Их новизна заключалась в том, что 1) новая столица эксплуатирует политическую мифологию Третьего Рима (имитируется римская атрибутика при одновременном обострении полемики с «папежным» Римом первого и третьего изданий)[149]; 2) испытуется новый тип творчества – социальный эксперимент-утопия, размах и человеческая стоимость которых могут надеяться на оправдание лишь в векторе вечности (метаисторического снисхождения далеких потомков), т. е. за пределами логически построенной аксиологии. Россия вступила в новый план своей истории, т. е. своей Судьбы: она осознает себя на новом, если не последнем, витке творческого соучастия в промыслительном (лишь мистически постижимом) Домостроительстве.
Понадобились вся накопленная русским аскетическим опытом молитвенная практика и эстетика духовного стяжания Истины, чтобы удержать национальный рассудок в относительном равновесии перед самим фактом Петербурга: с ним трудно было смириться, как со всякой внебытийной и безблагодатной беззаконностью; еще труднее было привыкнуть к нему как амбивалентному состоянию отечественной духовности; но самым нестерпимым оказался неодолимый культуртрегерский соблазн, так странно связанный с образом избыточно-гибельного пира культуры.

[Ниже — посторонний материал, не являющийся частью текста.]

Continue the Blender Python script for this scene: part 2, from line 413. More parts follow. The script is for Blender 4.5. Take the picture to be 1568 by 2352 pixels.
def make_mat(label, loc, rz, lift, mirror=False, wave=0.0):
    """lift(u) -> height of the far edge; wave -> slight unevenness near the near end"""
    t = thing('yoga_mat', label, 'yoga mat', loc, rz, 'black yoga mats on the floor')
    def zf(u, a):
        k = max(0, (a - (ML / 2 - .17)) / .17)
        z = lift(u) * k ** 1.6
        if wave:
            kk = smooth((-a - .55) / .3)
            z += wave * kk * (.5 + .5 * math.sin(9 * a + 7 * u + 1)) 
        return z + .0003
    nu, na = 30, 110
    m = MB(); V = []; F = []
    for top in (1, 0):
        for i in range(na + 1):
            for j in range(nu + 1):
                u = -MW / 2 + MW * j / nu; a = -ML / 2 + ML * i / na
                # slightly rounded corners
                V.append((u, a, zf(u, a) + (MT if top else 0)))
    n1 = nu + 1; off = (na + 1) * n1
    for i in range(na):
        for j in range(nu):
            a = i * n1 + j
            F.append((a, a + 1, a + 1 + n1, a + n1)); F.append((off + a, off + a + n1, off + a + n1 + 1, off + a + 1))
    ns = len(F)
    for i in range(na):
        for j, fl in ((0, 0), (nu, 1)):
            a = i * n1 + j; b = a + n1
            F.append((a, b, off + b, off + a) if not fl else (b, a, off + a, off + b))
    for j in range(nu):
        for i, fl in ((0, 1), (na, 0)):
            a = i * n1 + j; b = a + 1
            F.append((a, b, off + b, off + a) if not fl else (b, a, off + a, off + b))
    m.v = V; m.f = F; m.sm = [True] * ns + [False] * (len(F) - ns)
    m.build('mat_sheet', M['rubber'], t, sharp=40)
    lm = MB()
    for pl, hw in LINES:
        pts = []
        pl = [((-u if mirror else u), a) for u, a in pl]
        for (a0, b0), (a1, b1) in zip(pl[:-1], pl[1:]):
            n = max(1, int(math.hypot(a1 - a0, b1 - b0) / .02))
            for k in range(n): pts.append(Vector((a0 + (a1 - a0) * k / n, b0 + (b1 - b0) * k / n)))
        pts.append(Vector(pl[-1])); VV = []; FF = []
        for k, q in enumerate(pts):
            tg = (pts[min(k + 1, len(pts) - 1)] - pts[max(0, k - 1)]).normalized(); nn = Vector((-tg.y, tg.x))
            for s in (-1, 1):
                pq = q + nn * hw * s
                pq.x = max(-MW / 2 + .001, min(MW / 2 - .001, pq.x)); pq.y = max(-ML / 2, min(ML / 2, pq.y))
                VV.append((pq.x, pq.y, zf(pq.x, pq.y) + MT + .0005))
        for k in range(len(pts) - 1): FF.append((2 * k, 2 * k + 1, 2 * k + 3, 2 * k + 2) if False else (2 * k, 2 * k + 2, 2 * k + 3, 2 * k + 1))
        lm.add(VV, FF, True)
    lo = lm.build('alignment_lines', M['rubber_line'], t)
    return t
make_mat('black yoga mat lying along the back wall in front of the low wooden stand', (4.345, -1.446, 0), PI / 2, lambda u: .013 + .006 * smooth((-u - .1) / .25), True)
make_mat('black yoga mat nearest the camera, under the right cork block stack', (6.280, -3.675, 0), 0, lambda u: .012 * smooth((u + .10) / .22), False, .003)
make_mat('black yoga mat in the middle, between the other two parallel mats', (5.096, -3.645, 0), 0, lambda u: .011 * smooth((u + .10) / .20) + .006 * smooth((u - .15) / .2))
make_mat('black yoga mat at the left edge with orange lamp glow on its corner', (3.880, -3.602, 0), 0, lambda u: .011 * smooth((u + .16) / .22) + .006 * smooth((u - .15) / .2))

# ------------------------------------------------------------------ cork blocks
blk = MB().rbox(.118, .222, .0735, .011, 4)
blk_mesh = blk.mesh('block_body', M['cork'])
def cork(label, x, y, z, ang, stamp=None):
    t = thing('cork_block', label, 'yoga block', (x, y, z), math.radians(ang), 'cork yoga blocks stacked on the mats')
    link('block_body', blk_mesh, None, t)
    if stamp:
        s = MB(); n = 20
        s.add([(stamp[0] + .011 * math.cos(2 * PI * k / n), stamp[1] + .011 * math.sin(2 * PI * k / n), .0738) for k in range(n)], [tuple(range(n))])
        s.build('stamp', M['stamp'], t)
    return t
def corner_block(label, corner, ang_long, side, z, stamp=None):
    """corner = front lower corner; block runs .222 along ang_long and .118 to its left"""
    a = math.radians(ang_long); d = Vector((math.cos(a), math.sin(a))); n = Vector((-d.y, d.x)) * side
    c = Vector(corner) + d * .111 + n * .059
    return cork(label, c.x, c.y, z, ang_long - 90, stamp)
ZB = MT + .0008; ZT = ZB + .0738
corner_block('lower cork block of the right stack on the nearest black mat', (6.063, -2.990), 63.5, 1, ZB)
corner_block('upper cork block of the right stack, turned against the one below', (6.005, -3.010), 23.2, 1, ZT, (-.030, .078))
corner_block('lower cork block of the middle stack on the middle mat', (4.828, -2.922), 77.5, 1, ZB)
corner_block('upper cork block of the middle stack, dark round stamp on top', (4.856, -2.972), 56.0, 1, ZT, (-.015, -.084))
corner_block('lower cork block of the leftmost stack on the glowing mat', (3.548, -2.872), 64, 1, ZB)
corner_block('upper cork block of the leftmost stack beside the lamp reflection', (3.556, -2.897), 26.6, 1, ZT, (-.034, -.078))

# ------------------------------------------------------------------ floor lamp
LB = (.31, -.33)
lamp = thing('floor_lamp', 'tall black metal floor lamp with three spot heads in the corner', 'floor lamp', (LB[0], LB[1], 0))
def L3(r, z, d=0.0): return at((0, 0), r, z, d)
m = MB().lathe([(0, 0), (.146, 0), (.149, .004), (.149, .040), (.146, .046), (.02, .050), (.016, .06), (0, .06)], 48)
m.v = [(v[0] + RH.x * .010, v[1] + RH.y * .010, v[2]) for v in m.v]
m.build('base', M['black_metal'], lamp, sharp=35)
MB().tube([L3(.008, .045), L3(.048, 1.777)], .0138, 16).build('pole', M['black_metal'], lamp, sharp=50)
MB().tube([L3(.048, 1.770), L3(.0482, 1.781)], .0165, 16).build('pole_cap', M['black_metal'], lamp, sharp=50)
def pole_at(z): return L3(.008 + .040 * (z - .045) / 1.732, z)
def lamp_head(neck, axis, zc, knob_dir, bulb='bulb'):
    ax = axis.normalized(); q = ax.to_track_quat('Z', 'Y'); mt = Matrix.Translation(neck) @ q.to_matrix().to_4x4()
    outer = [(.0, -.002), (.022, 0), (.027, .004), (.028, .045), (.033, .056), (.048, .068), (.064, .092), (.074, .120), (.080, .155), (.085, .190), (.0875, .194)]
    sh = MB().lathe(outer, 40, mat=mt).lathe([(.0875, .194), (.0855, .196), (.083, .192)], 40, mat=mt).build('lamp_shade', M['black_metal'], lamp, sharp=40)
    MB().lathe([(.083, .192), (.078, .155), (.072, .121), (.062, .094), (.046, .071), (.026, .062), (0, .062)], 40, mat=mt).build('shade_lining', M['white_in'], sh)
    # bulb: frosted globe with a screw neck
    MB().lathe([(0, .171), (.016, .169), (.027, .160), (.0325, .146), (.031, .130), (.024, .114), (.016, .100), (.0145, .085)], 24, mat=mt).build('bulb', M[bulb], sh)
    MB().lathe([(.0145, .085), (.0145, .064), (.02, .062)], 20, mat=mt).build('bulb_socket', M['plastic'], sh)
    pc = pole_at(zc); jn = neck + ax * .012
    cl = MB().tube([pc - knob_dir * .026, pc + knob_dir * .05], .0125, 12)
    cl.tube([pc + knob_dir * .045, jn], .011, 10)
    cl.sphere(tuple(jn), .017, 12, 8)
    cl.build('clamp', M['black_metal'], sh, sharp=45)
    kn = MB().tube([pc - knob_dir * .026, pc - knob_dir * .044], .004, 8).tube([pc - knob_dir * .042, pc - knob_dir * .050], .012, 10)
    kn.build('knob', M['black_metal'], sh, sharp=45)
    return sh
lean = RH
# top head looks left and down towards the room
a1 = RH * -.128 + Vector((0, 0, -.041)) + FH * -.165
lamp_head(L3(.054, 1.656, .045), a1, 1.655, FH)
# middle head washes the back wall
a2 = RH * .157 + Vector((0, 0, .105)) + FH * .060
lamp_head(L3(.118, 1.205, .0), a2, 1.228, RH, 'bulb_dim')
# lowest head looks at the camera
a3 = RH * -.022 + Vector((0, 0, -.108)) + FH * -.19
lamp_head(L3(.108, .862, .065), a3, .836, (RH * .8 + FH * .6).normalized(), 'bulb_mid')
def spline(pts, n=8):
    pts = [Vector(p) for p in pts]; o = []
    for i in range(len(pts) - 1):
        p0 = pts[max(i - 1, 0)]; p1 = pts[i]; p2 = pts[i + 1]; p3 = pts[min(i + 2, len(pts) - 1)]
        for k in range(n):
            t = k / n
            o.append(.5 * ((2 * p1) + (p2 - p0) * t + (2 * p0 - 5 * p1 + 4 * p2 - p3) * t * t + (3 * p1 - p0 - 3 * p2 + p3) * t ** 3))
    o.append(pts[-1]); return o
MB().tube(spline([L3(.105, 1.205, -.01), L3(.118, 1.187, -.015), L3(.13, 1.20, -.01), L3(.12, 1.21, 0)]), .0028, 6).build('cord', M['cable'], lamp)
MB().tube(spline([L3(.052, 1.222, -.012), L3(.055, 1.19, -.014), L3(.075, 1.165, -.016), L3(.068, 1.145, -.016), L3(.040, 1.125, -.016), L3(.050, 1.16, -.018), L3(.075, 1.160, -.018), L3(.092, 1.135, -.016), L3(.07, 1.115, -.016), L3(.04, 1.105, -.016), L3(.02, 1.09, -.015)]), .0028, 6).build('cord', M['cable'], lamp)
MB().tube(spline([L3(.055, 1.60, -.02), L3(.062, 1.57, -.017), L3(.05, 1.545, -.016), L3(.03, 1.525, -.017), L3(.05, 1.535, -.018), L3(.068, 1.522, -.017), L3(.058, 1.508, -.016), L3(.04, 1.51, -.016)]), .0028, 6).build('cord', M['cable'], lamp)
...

Сакральный авторитет царской власти был спасен неплохо работавшим механизмом мифологической номинации. Космогоническая мифология была перенесена на петербургскую почву (родился миф Петербурга), а апостолическое самоназвание Невской столицы (Град Святого Петра) вполне язычески отождествилось с именем Государя-Пантократора («Град Петров») и органически сплелось с символикой Камня («Петрос») в ее соборно-православных коннотациях («На камне сем созижду Церковь Мою» – Мф 16, 18).
Петр Великий сознавал свое дело как демиургическую и судьбоносно вмененную ему миссию, так что приравнивание имени государя к первосвященническому сану и даже к Божьему Имени следует понимать не в плане амбициозно-цезаристском или комплиментарном, а в функциональном: видимо, основатель Новой России жил отчетливым сознанием своей всемирно-исторической роли, в которую входил и фаталистический момент сужденности (осужденности) на выпавшую ему долю «строителя чудотворного» («здесь нам суждено», – по Пушкину). Строительное чудотворение (Петр, мастер-строитель – один из первых масонов на Руси), подобно всякому чуду, свершается как прорыв установленной в естестве детерминации. Петербург и возникает наперекор Натуре, что можно расценить и как «урок естеству» (С.